- RECORDS TO USE -
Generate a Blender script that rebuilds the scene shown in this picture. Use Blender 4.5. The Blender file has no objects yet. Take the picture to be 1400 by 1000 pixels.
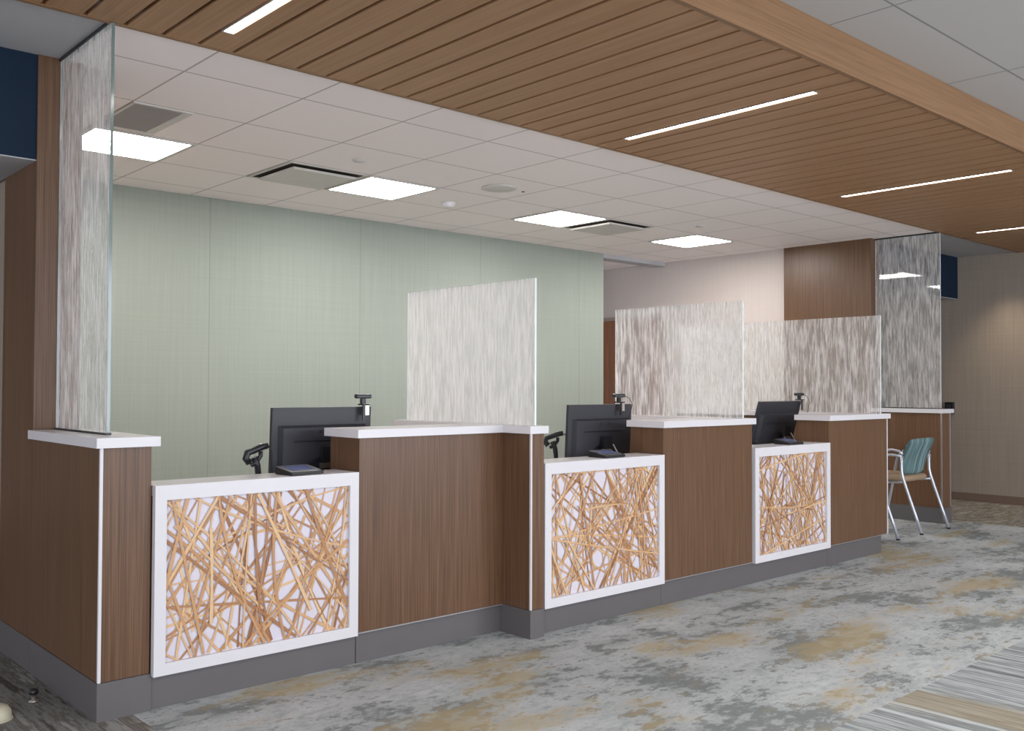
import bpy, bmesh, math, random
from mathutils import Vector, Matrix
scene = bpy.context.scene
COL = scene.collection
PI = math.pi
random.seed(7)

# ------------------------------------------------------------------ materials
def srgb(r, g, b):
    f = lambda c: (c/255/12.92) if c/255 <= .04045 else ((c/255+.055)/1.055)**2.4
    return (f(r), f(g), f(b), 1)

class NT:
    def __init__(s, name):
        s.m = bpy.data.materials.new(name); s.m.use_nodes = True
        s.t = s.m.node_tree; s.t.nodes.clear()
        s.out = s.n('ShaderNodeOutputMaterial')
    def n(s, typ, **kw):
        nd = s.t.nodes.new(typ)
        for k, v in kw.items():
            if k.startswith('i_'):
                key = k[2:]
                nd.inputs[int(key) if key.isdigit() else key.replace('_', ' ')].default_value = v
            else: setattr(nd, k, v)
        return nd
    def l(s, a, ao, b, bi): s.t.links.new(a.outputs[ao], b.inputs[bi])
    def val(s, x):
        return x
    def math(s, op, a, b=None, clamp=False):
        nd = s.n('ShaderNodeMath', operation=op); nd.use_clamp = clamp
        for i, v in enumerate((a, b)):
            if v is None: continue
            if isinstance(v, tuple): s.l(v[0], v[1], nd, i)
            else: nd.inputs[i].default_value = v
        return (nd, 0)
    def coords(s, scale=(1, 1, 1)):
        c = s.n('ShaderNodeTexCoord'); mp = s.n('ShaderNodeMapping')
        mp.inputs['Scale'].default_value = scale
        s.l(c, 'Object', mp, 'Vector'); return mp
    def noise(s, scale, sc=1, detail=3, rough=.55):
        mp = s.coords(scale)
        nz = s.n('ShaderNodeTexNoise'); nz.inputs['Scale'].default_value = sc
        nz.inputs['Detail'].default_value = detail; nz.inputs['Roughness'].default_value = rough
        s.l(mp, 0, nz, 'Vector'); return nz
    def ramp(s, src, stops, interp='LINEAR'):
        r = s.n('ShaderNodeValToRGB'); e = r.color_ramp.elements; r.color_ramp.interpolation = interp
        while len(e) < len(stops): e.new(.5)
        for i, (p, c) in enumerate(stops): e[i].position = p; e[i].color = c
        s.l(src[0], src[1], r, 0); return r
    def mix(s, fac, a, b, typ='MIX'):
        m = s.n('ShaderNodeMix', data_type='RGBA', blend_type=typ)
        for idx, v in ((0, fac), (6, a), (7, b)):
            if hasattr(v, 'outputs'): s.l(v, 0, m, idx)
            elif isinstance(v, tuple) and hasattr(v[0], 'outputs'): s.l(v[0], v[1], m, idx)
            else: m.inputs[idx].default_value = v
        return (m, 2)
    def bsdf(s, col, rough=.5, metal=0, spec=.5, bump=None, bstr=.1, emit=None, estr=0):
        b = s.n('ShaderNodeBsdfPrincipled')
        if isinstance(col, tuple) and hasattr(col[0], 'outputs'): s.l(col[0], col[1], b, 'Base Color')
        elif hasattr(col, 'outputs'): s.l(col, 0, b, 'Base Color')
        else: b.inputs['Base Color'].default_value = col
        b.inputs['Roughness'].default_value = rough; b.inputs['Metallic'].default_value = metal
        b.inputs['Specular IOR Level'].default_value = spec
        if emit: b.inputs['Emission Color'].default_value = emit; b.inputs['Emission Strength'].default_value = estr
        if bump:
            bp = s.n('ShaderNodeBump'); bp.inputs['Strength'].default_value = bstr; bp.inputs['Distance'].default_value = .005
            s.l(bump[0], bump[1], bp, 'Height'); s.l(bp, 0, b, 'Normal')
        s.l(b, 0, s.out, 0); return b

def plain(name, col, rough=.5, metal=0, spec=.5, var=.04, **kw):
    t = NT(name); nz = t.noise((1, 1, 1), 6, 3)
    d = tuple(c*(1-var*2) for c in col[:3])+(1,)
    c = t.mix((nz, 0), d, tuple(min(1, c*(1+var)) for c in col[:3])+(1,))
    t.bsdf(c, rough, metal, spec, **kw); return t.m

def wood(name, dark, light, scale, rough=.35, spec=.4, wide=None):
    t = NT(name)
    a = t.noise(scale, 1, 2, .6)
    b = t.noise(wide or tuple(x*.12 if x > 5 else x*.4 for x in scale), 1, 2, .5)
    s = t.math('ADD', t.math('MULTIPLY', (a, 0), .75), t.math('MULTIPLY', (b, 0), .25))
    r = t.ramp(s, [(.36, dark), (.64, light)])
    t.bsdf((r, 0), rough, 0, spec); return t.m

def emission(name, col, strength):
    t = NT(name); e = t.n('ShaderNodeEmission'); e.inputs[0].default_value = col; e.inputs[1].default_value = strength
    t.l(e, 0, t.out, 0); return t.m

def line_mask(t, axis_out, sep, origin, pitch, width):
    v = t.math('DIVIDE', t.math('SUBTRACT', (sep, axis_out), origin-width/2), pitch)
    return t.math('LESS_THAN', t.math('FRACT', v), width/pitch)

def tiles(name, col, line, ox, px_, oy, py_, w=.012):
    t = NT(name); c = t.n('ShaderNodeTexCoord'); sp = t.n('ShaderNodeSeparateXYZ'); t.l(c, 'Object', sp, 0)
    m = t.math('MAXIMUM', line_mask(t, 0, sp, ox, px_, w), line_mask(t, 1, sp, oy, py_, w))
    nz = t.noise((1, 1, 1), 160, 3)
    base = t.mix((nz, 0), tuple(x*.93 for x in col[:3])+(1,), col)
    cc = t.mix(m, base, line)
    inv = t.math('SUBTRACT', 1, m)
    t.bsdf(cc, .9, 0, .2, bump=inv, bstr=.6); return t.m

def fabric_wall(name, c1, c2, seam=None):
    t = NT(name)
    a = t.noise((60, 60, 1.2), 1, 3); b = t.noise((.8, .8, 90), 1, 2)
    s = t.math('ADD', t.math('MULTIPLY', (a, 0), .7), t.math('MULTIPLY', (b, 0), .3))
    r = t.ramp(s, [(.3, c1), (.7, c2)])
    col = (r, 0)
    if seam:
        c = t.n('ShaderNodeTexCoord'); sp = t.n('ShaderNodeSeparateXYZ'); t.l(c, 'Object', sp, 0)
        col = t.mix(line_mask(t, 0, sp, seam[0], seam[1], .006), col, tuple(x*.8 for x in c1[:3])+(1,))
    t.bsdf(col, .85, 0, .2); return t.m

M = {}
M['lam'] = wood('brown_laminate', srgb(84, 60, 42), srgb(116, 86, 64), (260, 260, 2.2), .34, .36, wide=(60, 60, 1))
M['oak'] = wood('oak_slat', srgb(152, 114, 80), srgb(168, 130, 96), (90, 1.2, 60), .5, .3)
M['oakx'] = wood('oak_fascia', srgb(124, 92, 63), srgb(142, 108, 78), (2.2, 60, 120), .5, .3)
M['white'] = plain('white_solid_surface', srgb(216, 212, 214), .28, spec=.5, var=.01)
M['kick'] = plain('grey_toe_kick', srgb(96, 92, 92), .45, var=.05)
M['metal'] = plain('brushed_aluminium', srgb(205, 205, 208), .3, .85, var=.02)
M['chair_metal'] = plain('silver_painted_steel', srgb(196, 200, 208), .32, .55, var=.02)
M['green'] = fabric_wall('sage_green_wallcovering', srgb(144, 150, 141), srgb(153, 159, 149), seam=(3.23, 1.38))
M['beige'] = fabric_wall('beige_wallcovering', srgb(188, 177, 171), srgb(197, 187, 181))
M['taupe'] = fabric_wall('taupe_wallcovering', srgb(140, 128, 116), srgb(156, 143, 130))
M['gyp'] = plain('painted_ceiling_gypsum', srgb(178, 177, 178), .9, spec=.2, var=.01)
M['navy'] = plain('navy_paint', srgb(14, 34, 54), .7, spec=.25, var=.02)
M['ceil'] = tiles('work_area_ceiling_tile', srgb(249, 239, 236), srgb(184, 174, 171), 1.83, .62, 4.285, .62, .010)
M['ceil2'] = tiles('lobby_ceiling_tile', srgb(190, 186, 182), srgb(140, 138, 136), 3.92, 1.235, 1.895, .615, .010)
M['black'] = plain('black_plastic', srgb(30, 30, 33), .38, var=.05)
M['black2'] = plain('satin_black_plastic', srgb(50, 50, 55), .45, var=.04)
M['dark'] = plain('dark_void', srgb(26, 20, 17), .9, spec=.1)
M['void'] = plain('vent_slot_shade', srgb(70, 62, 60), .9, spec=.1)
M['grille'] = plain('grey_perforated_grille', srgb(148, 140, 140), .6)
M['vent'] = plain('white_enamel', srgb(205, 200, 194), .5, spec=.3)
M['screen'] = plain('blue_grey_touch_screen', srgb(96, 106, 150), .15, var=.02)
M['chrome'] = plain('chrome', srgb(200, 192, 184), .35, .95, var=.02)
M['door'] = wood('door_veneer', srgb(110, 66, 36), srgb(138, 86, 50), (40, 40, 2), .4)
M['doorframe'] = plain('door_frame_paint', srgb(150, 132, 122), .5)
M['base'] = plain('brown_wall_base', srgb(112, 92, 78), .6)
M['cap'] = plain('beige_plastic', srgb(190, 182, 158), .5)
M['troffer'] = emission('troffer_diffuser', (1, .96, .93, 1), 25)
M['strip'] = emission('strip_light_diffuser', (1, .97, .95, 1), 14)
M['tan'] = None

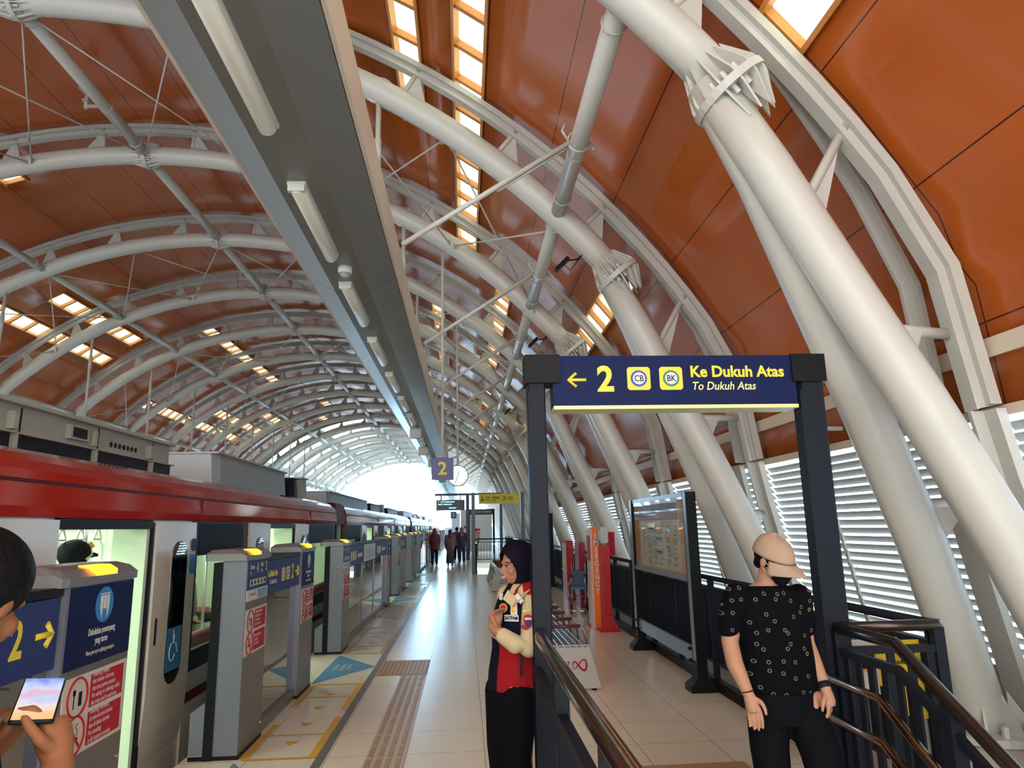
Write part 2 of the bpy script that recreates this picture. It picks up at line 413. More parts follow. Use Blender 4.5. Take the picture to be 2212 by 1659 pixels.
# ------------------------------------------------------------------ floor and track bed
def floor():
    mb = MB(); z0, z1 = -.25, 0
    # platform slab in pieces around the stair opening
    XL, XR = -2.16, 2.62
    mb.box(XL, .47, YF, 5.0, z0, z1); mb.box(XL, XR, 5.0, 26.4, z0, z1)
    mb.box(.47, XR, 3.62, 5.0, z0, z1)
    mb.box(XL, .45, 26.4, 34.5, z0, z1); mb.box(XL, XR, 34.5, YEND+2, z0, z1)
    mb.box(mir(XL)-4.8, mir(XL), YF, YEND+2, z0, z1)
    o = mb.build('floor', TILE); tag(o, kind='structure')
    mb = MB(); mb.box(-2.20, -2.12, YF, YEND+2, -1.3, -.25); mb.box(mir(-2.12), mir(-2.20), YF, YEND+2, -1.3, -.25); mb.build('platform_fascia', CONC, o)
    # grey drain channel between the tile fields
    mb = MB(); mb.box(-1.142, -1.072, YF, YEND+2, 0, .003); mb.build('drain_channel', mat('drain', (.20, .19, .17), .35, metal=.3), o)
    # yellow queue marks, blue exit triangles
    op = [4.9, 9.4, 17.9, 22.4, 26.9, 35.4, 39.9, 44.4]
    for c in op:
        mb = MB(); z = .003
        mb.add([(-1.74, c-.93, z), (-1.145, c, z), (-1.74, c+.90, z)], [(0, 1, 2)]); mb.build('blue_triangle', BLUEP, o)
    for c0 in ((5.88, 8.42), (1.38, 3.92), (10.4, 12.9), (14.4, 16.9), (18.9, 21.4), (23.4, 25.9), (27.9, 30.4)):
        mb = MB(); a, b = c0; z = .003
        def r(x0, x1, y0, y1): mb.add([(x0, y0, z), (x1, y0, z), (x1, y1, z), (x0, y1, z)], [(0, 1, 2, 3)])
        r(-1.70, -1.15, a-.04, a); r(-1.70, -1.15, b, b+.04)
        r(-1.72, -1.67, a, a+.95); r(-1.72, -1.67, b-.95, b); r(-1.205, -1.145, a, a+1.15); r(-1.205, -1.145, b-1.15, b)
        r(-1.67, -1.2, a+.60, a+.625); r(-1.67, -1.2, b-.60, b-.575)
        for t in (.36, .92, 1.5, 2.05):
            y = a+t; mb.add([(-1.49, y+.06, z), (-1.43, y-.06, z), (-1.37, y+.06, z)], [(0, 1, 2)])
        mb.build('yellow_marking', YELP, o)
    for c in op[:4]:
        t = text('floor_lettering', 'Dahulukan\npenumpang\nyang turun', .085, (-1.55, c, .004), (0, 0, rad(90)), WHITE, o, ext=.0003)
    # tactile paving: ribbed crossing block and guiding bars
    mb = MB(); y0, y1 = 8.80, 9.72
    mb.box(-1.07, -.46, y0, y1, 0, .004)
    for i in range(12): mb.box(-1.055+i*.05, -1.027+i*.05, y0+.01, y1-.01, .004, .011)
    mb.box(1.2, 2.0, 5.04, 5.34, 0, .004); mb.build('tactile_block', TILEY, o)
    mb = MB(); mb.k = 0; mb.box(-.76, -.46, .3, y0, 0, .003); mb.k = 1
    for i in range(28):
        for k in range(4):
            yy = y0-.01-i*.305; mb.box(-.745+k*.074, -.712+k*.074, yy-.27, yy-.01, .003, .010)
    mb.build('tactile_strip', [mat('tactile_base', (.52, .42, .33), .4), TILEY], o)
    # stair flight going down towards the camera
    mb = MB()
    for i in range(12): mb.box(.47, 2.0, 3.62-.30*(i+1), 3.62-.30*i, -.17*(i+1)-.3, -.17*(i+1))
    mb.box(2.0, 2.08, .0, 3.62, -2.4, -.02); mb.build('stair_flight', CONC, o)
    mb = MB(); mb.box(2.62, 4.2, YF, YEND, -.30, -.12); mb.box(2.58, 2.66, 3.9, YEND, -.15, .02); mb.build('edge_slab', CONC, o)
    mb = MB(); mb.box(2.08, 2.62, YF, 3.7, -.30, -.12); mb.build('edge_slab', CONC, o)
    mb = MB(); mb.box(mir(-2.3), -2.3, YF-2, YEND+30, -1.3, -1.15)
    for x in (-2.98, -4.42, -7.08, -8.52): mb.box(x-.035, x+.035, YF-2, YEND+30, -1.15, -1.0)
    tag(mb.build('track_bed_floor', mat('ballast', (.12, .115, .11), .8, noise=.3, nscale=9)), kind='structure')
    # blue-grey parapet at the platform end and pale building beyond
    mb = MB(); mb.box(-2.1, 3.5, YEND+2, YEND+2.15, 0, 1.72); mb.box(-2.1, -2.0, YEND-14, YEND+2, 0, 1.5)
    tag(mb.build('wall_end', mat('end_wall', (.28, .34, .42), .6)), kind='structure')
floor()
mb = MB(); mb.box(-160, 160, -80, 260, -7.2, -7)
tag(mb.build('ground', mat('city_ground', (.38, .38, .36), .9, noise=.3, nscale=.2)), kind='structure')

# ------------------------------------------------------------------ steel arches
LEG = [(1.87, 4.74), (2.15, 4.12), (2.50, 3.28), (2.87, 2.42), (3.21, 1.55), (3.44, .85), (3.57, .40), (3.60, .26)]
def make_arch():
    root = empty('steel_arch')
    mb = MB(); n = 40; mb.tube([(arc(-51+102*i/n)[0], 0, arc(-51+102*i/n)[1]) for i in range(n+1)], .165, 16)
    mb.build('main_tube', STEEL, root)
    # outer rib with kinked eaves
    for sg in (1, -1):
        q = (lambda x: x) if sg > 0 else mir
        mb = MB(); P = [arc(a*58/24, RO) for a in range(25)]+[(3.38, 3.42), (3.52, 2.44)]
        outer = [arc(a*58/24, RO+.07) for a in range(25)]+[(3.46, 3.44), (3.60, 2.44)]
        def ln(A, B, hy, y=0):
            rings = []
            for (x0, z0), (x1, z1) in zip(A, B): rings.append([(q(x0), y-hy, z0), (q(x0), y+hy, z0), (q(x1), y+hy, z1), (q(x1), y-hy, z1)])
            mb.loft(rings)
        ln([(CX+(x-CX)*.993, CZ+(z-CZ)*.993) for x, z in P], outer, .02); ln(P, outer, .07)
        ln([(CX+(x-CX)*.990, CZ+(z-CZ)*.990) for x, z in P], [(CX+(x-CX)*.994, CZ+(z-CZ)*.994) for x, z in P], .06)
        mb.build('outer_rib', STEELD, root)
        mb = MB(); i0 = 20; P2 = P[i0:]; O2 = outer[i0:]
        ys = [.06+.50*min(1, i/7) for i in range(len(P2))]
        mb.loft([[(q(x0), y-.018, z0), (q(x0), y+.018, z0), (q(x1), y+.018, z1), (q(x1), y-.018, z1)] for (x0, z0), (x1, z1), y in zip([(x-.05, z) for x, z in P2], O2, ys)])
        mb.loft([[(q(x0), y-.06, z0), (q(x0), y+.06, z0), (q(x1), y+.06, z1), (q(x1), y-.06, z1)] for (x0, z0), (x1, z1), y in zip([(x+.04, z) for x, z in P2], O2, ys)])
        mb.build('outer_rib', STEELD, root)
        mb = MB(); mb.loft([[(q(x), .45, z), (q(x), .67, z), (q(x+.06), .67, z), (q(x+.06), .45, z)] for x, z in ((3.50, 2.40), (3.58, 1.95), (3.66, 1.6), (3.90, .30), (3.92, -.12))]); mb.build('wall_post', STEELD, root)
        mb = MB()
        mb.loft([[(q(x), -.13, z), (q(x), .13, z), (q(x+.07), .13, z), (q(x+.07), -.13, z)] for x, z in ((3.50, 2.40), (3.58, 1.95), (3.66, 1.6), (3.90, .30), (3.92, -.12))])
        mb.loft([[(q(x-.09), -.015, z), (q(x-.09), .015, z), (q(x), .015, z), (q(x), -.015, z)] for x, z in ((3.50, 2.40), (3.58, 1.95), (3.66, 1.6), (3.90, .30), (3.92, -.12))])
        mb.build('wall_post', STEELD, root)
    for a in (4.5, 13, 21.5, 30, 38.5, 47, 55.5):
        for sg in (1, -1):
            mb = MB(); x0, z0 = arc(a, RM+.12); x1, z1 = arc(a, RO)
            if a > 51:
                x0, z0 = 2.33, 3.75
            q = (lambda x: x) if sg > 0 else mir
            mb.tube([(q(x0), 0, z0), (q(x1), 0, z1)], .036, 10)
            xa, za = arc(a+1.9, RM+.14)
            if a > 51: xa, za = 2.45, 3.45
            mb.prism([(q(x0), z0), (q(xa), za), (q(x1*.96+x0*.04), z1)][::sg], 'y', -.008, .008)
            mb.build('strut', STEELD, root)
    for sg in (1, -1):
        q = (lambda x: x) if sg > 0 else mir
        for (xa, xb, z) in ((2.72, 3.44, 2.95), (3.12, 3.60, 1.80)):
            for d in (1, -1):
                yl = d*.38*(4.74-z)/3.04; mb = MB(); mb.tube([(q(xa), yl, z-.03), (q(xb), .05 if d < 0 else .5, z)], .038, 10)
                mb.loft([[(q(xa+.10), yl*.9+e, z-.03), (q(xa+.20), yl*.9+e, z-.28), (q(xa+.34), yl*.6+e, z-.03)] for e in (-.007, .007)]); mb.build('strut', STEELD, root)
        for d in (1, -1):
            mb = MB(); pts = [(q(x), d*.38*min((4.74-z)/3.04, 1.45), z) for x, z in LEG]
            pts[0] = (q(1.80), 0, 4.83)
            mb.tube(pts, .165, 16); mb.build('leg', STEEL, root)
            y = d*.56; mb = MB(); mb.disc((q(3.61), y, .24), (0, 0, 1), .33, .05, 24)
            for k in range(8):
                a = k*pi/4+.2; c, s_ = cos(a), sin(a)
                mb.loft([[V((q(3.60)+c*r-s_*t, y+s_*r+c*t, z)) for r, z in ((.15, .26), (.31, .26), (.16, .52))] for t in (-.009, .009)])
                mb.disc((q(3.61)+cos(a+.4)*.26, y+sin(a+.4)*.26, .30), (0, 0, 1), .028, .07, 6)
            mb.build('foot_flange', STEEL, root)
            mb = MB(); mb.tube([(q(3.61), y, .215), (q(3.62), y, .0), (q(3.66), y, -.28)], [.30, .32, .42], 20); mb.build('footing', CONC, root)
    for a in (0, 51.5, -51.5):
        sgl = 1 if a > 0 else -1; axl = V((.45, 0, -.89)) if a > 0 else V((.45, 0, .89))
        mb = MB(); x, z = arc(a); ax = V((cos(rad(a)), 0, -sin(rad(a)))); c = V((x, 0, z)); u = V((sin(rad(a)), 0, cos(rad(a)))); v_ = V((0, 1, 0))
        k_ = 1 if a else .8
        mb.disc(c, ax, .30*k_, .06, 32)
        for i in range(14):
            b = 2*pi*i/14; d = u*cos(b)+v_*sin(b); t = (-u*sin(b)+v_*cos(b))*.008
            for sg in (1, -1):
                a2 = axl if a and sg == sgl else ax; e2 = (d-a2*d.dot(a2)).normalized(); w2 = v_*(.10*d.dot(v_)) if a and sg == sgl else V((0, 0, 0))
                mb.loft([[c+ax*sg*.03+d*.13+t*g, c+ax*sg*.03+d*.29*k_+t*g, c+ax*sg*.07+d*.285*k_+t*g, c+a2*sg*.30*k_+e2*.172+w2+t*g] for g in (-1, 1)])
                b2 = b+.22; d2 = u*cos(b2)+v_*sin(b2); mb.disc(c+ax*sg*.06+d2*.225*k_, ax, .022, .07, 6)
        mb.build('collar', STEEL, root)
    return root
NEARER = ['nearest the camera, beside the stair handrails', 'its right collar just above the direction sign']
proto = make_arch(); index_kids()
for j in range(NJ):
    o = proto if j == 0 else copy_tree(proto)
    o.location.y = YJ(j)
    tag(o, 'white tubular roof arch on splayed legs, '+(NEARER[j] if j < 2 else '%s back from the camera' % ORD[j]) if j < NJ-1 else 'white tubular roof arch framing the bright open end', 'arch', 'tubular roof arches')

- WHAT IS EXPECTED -
Repeat the listing above from its first line through the line that contains "return (f(r), f(g), f(b), 1)", both included, and nothing more. Drop the pictures.

- WRITTEN ANSWER -
Generate a Blender script that rebuilds the scene shown in this picture. Use Blender 4.5. The Blender file has no objects yet. Take the picture to be 1400 by 1000 pixels.
import bpy, bmesh, math, random
from mathutils import Vector, Matrix
scene = bpy.context.scene
COL = scene.collection
PI = math.pi
random.seed(7)

# ------------------------------------------------------------------ materials
def srgb(r, g, b):
    f = lambda c: (c/255/12.92) if c/255 <= .04045 else ((c/255+.055)/1.055)**2.4
    return (f(r), f(g), f(b), 1)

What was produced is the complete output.